Seaton says
In his pre-budget statement of 6 December 2006 the Chancellor proposed additional tax charges on funds remaining within a pension scheme in respect of a member who dies whilst drawing an Alternatively Secured Pension (ASP). This move is designed to prevent people being able to pass wealth down through the generations via their pension in an attempt to avoid Inheritance Tax. The Chancellor also identified that Scheme Pensions were being used to avoid Inheritance tax.
At the Committee stage of the Finance Act 2006 the Standing Committee was made aware of the Counsel’s opinion prepared by Philip Baker, QC. He considered the four charges put in place in the Finance Act 2004, namely the unauthorised payment charge, the unauthorised payment surcharge, the scheme sanction charge and the potential de-registration charge, in the context of the European convention of human rights. His conclusion was that the charges were disproportionate given the potential mischief; that is the tax relief that would be enjoyed as a consequence of investing savings in property, or as a result of indirect investment in businesses. The penalties were much greater than the tax loss and there was no opportunity to mitigate that loss, because the charges were automatic; there was no opportunity for someone to appeal against them.

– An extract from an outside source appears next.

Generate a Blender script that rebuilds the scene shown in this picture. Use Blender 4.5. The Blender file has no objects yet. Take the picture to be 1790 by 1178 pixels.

His opinion was that the penalty regime in the 2004 Act could come under scrutiny from the perspective of the European Convention on Human Rights. We believe these additional taxes are an even more blatant breach of the European convention and will be challenged if put on the statute book.
A Scheme Pension is not a device to avoid an Inheritance Tax liability. It was created to allow final salary pension schemes to pay members’ pension benefits. On death of the member and any dependant any surplus reverts to the trustees to be used to provide benefits to other members. Making a tax charge on such a notional fund would further exacerbate the funding shortfalls in final salary pension schemes. Any Scheme Pension must be calculated to assume that at the member’s normal life expectancy the fund will be extinguished. Therefore the basis of the calculation must be to assume there is no fund remaining on death. Whilst the pension is being paid, income tax is paid on the pension. Should a member die earlier than predicted then there will be a surplus for redistribution. However, no one dies to avoid tax! We will be making our points robustly to the Chancellor on this matter.
For most people looking at pension arrangements, the age of 75 and death thereafter is a long way off. What is important today tends to be flexibility.
The proposals are not law and must be put through Parliament in the next Finance Bill. This will not receive Royal Assent before July next year. It is possible that industry pressure may convince the Chancellor to make changes.
It is extremely regrettable that after four years of debating pensions simplification, the Chancellor has seen fit to keep tampering with the rules. Rowanmoor Pensions is committed to providing the most flexible innovative pension structures possible and will change rules within the legislation to ensure our clients maintain maximum choice and flexibility.